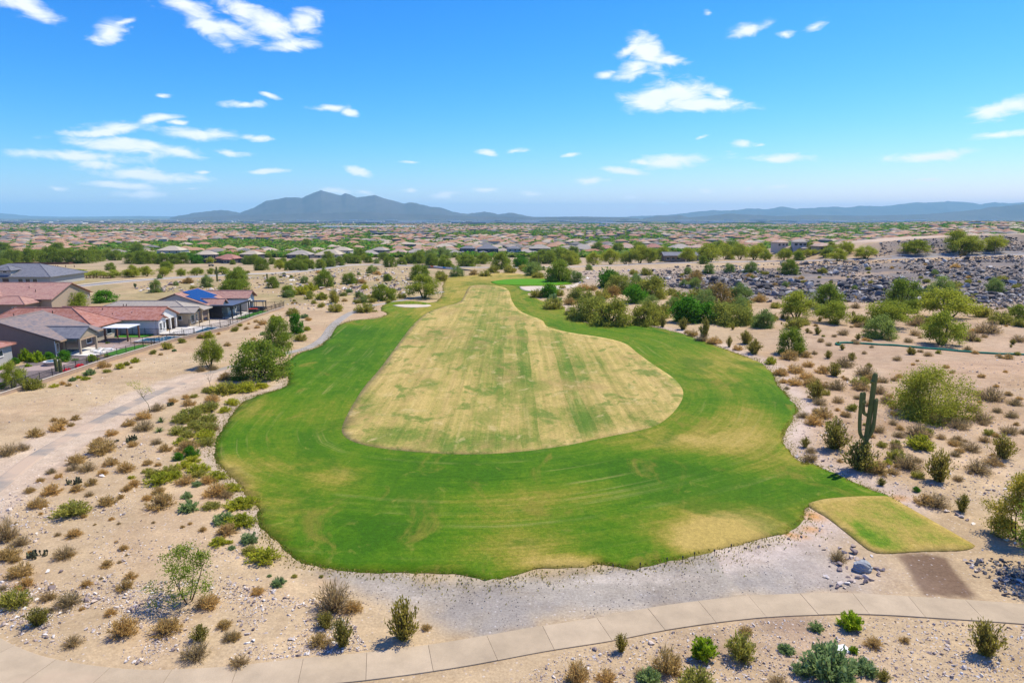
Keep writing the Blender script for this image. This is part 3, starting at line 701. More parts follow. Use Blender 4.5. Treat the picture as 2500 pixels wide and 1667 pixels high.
FBLOBS = [(1230,440,120,60,-.34),(780,655,120,30,-.42),(640,540,90,50,-.36),(1400,570,180,50,-.28),(990,690,200,36,-.30),(1200,680,90,40,-.30),(1080,330,160,60,-.20),(1500,400,130,60,-.26),(1560,600,160,36,-.24),(1270,300,140,50,-.20),(1180,510,80,30,-.2),(650,690,90,28,-.3),(1440,640,120,30,-.22),(1720,330,60,30,-.1),(900,300,60,40,-.12),(1040,540,150,50,.1),(1000,120,120,40,-.1),(1130,220,120,30,-.15)]
def jpix(X, Y, Z):
    z = Y * math.cos(PITCH) - (Z - CAMH) * math.sin(PITCH); yy = Y * math.sin(PITCH) + (Z - CAMH) * math.cos(PITCH)
    return (1250 + FPX * X / z - 480) / CR['J'][2], (833.5 - FPX * yy / z - 640) / CR['J'][2]
def sod(name, B, mat, lift, step, jitter, base_dry, blobs=(), flow=None, dish=0., skirt=.1, edge_dry=0., rim0=None):
    B = np.array(B)
    if jitter:
        t = np.roll(B, -1, 0) - np.roll(B, 1, 0); nrm = np.stack([t[:, 1], -t[:, 0]], 1) / np.maximum(np.hypot(*t.T), 1e-6)[:, None]
        s = np.arange(len(B)); B = B + nrm * ((fbm(s / 6., s * 0, 4, 61) - .46) * 2 * jitter + rng.normal(size=len(B)) * .09)[:, None]
    x0, y0 = B.min(0); x1, y1 = B.max(0)
    gx, gy = np.meshgrid(np.arange(x0, x1, step), np.arange(y0, y1, step)); gx = gx.ravel(); gy = gy.ravel()
    gx = gx + rng.uniform(-.2, .2, gx.shape) * step; gy = gy + rng.uniform(-.2, .2, gy.shape) * step
    d, _ = seg_dist(gx, gy, B, True); k = inside(gx, gy, B) & (d > step * .45)
    pts = [Vector(p) for p in B] + [Vector(p) for p in zip(gx[k], gy[k])]
    r = delaunay_2d_cdt(pts, [], [list(range(len(B)))], 1, 1e-5)
    P = np.array([tuple(p) for p in r[0]]); T = [tuple(f) for f in r[2]]
    # rim loop for the skirt, taken from the triangles so that it always matches
    cnt = {}
    for f in T:
        for a, b in ((f[0], f[1]), (f[1], f[2]), (f[2], f[0])):
            cnt[(a, b)] = 1
    rim = [e for e in cnt if (e[1], e[0]) not in cnt]
    dd, arc = seg_dist(P[:, 0], P[:, 1], B, True)
    r0 = lift if rim0 is None else rim0
    Z = hs0(P[:, 0], P[:, 1]) + r0 + (lift - r0) * sst(0, .7, dd) - dish * sst(0, 2.5, dd)
    V = [(p[0], p[1], z) for p, z in zip(P, Z)]
    low = {}
    def dn(i):
        if i not in low: low[i] = len(V); V.append((V[i][0], V[i][1], V[i][2] - skirt - .25))
        return low[i]
    Fq = list(T)
    for a, b in rim: Fq.append((b, a, dn(a))); Fq.append((b, dn(a), dn(b)))
    me = bpy.data.meshes.new(name); me.from_pydata(V, [], Fq); me.materials.append(mat)
    me.polygons.foreach_set('use_smooth', np.arange(len(Fq)) < len(T))
    V = np.array(V)
    jx, jy = jpix(V[:, 0], V[:, 1], V[:, 2])
    dry = np.full(len(V), float(base_dry))
    for (a, b, rw, rh, kk) in blobs: dry += kk * np.exp(-(((jx - a) / rw) ** 2 + ((jy - b) / rh) ** 2))
    de, _ = seg_dist(V[:, 0], V[:, 1], B, True)
    dry += edge_dry * (1 - sst(.1, 1.4, de))
    if isinstance(flow, str): fx, fy = V[:, 0] + 0 * V[:, 1], V[:, 1]
    else: fx, fy = seg_dist(V[:, 0], V[:, 1], np.array(flow), True)
    vcol(me, 'turf', np.stack([dry, fx, fy], 1))
    me.update()
    return struct(link(name, me))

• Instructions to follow
Your copy of the data should match it exactly, except that pictures are left out.

• Response to this exercise
Keep writing the Blender script for this image. This is part 3, starting at line 701. More parts follow. Use Blender 4.5. Treat the picture as 2500 pixels wide and 1667 pixels high.
FBLOBS = [(1230,440,120,60,-.34),(780,655,120,30,-.42),(640,540,90,50,-.36),(1400,570,180,50,-.28),(990,690,200,36,-.30),(1200,680,90,40,-.30),(1080,330,160,60,-.20),(1500,400,130,60,-.26),(1560,600,160,36,-.24),(1270,300,140,50,-.20),(1180,510,80,30,-.2),(650,690,90,28,-.3),(1440,640,120,30,-.22),(1720,330,60,30,-.1),(900,300,60,40,-.12),(1040,540,150,50,.1),(1000,120,120,40,-.1),(1130,220,120,30,-.15)]
def jpix(X, Y, Z):
    z = Y * math.cos(PITCH) - (Z - CAMH) * math.sin(PITCH); yy = Y * math.sin(PITCH) + (Z - CAMH) * math.cos(PITCH)
    return (1250 + FPX * X / z - 480) / CR['J'][2], (833.5 - FPX * yy / z - 640) / CR['J'][2]
def sod(name, B, mat, lift, step, jitter, base_dry, blobs=(), flow=None, dish=0., skirt=.1, edge_dry=0., rim0=None):
    B = np.array(B)
    if jitter:
        t = np.roll(B, -1, 0) - np.roll(B, 1, 0); nrm = np.stack([t[:, 1], -t[:, 0]], 1) / np.maximum(np.hypot(*t.T), 1e-6)[:, None]
        s = np.arange(len(B)); B = B + nrm * ((fbm(s / 6., s * 0, 4, 61) - .46) * 2 * jitter + rng.normal(size=len(B)) * .09)[:, None]
    x0, y0 = B.min(0); x1, y1 = B.max(0)
    gx, gy = np.meshgrid(np.arange(x0, x1, step), np.arange(y0, y1, step)); gx = gx.ravel(); gy = gy.ravel()
    gx = gx + rng.uniform(-.2, .2, gx.shape) * step; gy = gy + rng.uniform(-.2, .2, gy.shape) * step
    d, _ = seg_dist(gx, gy, B, True); k = inside(gx, gy, B) & (d > step * .45)
    pts = [Vector(p) for p in B] + [Vector(p) for p in zip(gx[k], gy[k])]
    r = delaunay_2d_cdt(pts, [], [list(range(len(B)))], 1, 1e-5)
    P = np.array([tuple(p) for p in r[0]]); T = [tuple(f) for f in r[2]]
    # rim loop for the skirt, taken from the triangles so that it always matches
    cnt = {}
    for f in T:
        for a, b in ((f[0], f[1]), (f[1], f[2]), (f[2], f[0])):
            cnt[(a, b)] = 1
    rim = [e for e in cnt if (e[1], e[0]) not in cnt]
    dd, arc = seg_dist(P[:, 0], P[:, 1], B, True)
    r0 = lift if rim0 is None else rim0
    Z = hs0(P[:, 0], P[:, 1]) + r0 + (lift - r0) * sst(0, .7, dd) - dish * sst(0, 2.5, dd)
    V = [(p[0], p[1], z) for p, z in zip(P, Z)]
    low = {}
    def dn(i):
        if i not in low: low[i] = len(V); V.append((V[i][0], V[i][1], V[i][2] - skirt - .25))
        return low[i]
    Fq = list(T)
    for a, b in rim: Fq.append((b, a, dn(a))); Fq.append((b, dn(a), dn(b)))
    me = bpy.data.meshes.new(name); me.from_pydata(V, [], Fq); me.materials.append(mat)
    me.polygons.foreach_set('use_smooth', np.arange(len(Fq)) < len(T))
    V = np.array(V)
    jx, jy = jpix(V[:, 0], V[:, 1], V[:, 2])
    dry = np.full(len(V), float(base_dry))
    for (a, b, rw, rh, kk) in blobs: dry += kk * np.exp(-(((jx - a) / rw) ** 2 + ((jy - b) / rh) ** 2))
    de, _ = seg_dist(V[:, 0], V[:, 1], B, True)
    dry += edge_dry * (1 - sst(.1, 1.4, de))
    if isinstance(flow, str): fx, fy = V[:, 0] + 0 * V[:, 1], V[:, 1]
    else: fx, fy = seg_dist(V[:, 0], V[:, 1], np.array(flow), True)
    vcol(me, 'turf', np.stack([dry, fx, fy], 1))
    me.update()
    return struct(link(name, me))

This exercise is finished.